The Central Bank of Ireland (“Central Bank”) recently issued a further update on its investigation into the sale of payment protection insurance (“PPI”) in Ireland.  The Central Bank reports that over 35,000 policies were in breach of the Consumer Protection Code (the “Code”), and that €25 million is due to be refunded to customers.  The Central Bank expects these numbers to rise as the review is not yet completed.

The mis-selling of PPI policies has proven to be a big problem in a number of countries. From a comparison with the UK PPI refund figures, it is possible that the number of mis-sold policies in Ireland could be as many as 80,000.

The Facts:

  • Approximately 350,000 policies sold in Ireland since July 2007 are included in the Central Bank’s current review
  • 11 firms (banks, consumer lenders and credit card operators) are in the process of reviewing their policies
  • 20% of the policies reviewed to date (175,000) have been in breach of the Code

Customers will be contacted directly by the firms involved. If a consumer is not satisfied with the outcome, they can make a complaint to the Financial Services Ombudsman (“FSO”).

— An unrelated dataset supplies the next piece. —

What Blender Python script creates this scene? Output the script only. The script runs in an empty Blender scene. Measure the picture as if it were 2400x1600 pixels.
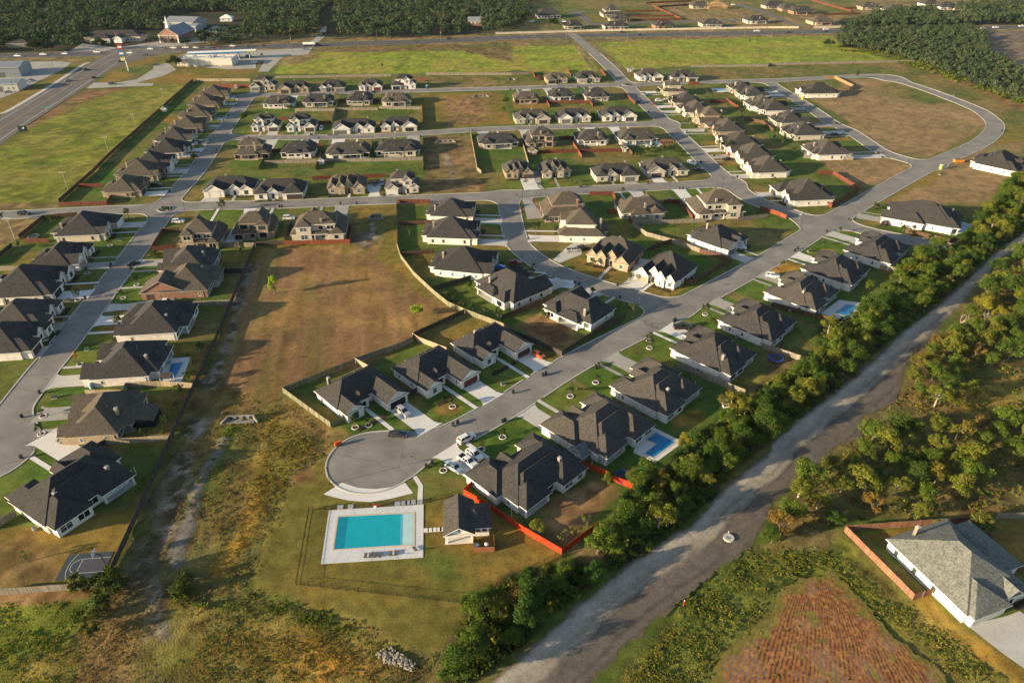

There seems no particular appetite in Ireland to follow the UK experience, where certain claims-management companies have engaged in questionable activities (such as taking large up-front fees and aggressive marketing) in the PPI refund process.  There is, however, an awareness that PPI claimants will need to protect themselves against inadequate settlements and time delays.  Unless consumers take action within six years of being sold PPI, they are likely to have left it too late to take an appeal to the FSO or to challenge a firm in the courts.

FSO Experience and Insurance Companies

The FSO has ordered nearly €400,000 of compensation to be paid out to customers of banks, insurance companies and investment firms in the first six months of 2013. Half of all complaints received by the FSO were in relation to insurance companies. The number of complaints about PPI rose by 150% and the majority of the complaints related to the mis-selling of PPI. 

EIOPA Guidance

EIOPA has also recently issued an opinion on PPI consumer-protection issues.  The opinion recommends that supervisors, including the Central Bank, analyse their national PPI markets. The background note to the opinion includes an interesting case study on Ireland, which highlights recent market problems in the sale of PPI including focus on eligibility instead of suitability, timing of information provision and the scope of ‘key information’. The case study also outlines issues that predate the Code such as sales practices, inadequate staff training and ambiguity regarding refunds on cancellation.